Human trafficking coalition plots strategy

Human trafficking coalition plots strategy

Members of a coalition to fight human trafficking met at a strategy session at Temple B’nai Abraham in Livingston on Oct. 15, reminding the attendees that crimes like sexual exploitation are happening in their own backyards.

Melanie Roth Gorelick, who, as director of the Community Relations Committee of Greater MetroWest NJ, is among the leaders of the New Jersey Coalition Against Human Trafficking​, shared the case of a young woman from Short Hills whose boyfriend forced her into prostitution.

“I don’t want people to sit here and think this is just happening to other people — to low-income people or people who are here from other countries,” she said grimly.

The coalition, with 75 organizational members, is mobilizing ahead of the 2014 Super Bowl, to be played in the Meadowlands on Feb. 2, anticipating a spike in prostitution surrounding the football game.

Members are also pressing for the full implementation of a strong law against trafficking unanimously passed by the State Legislature earlier this year.

One provision calls for the creation of a commission, with members to be named by Gov. Chris Christie and leaders of the State Legislature.
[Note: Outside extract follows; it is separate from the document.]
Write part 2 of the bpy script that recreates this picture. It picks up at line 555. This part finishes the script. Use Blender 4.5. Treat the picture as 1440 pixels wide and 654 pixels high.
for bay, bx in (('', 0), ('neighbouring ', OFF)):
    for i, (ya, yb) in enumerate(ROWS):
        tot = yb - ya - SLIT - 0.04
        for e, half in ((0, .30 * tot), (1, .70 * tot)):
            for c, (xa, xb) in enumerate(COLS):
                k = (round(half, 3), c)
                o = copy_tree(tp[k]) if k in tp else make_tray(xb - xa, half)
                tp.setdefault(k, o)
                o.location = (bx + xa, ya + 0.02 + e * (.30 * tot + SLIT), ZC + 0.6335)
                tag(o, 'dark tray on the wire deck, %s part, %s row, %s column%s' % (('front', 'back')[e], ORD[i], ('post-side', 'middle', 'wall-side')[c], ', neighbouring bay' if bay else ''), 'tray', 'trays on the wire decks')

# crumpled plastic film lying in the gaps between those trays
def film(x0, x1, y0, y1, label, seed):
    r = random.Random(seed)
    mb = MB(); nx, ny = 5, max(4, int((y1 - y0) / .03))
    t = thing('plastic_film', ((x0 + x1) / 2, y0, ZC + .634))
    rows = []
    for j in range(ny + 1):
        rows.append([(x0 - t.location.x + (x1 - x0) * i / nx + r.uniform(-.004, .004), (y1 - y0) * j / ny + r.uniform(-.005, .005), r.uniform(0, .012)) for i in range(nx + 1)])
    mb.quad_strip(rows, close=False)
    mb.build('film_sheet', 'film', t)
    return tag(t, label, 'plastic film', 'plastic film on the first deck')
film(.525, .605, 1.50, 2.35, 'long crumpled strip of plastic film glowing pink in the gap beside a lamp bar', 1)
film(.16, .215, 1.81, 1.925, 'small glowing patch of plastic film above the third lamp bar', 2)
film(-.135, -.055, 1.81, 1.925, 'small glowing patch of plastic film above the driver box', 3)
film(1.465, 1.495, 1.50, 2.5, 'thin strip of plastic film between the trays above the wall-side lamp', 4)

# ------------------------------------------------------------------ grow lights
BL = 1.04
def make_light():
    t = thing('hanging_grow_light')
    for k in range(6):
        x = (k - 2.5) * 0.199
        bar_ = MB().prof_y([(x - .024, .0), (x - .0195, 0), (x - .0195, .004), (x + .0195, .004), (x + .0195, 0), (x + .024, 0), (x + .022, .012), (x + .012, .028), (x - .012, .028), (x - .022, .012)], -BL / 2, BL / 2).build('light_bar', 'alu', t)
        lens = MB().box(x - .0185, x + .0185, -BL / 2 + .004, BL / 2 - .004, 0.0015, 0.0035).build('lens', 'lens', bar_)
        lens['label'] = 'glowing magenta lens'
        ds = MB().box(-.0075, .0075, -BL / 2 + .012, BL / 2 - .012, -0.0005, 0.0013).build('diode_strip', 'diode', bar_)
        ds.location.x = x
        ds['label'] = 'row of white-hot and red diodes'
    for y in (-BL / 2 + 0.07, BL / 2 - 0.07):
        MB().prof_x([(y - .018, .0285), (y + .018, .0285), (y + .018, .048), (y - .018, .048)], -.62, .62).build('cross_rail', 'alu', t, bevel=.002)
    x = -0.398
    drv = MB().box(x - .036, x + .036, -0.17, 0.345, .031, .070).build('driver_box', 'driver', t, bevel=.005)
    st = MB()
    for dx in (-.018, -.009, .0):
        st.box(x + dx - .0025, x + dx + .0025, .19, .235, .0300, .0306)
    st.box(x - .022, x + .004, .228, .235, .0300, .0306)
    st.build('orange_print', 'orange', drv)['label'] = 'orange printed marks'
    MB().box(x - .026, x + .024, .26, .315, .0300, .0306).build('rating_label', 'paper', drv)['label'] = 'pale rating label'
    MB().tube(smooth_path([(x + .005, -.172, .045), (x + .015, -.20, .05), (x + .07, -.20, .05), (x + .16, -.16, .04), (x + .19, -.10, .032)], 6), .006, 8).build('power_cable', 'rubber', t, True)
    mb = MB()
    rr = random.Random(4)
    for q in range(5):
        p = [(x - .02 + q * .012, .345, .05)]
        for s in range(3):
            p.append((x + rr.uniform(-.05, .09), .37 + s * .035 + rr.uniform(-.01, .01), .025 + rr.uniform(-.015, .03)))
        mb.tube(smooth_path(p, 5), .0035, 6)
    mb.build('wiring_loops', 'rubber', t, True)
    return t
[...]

“The idea was to have it in place before the Super Bowl, but it is not in place,” said Roth Gorelick. “Speak with your legislator,” she told the gathering. “Let the legislator know this is imperative. We want to see this legislation implemented.”

The speakers at last week’s event were Lynne Wilson-Brucher, a social worker and victim assistance specialist at the federal Department of Homeland Security’s Newark office; Lesley Frost, a cofounder of the coalition and cochair of the Jewish Women’s Foundation of NJ; and Father Timothy Graff, director of the Office of Human Concerns at Newark’s Roman Catholic Archdiocese.

Wilson-Brucher said her office has 10 agents in Newark assigned to cases of people forced or coerced into prostitution, domestic servitude, or forced labor.

“Investigations are very complicated,” she said. “We need victims to become survivors. In order for victims to participate actively in investigations, we need to assist them to become stable so they can access services.”

Graff said the Newark archdiocese is playing an active role in efforts to end trafficking around the world though education, advocacy, and assistance to survivors. The archdiocese has set up a ministry of community educators to fight the problem among various immigrant groups.

“We run intense Human Trafficking 101 courses,” said Graff. “We gather leaders from those communities, church leaders, and business leaders, and they are taught some basic things: How do you identify possible victims within your community? What businesses are they involved in? What do they look like? What can you do?”

Frost urged volunteers to serve as eyes and ears for law enforcement.

“Know who in your local community are the people to go to if you see something suspicious,” she said. “If you see a massage parlor operating at odd hours with a lot of men going in and out, find out whom to report it to.”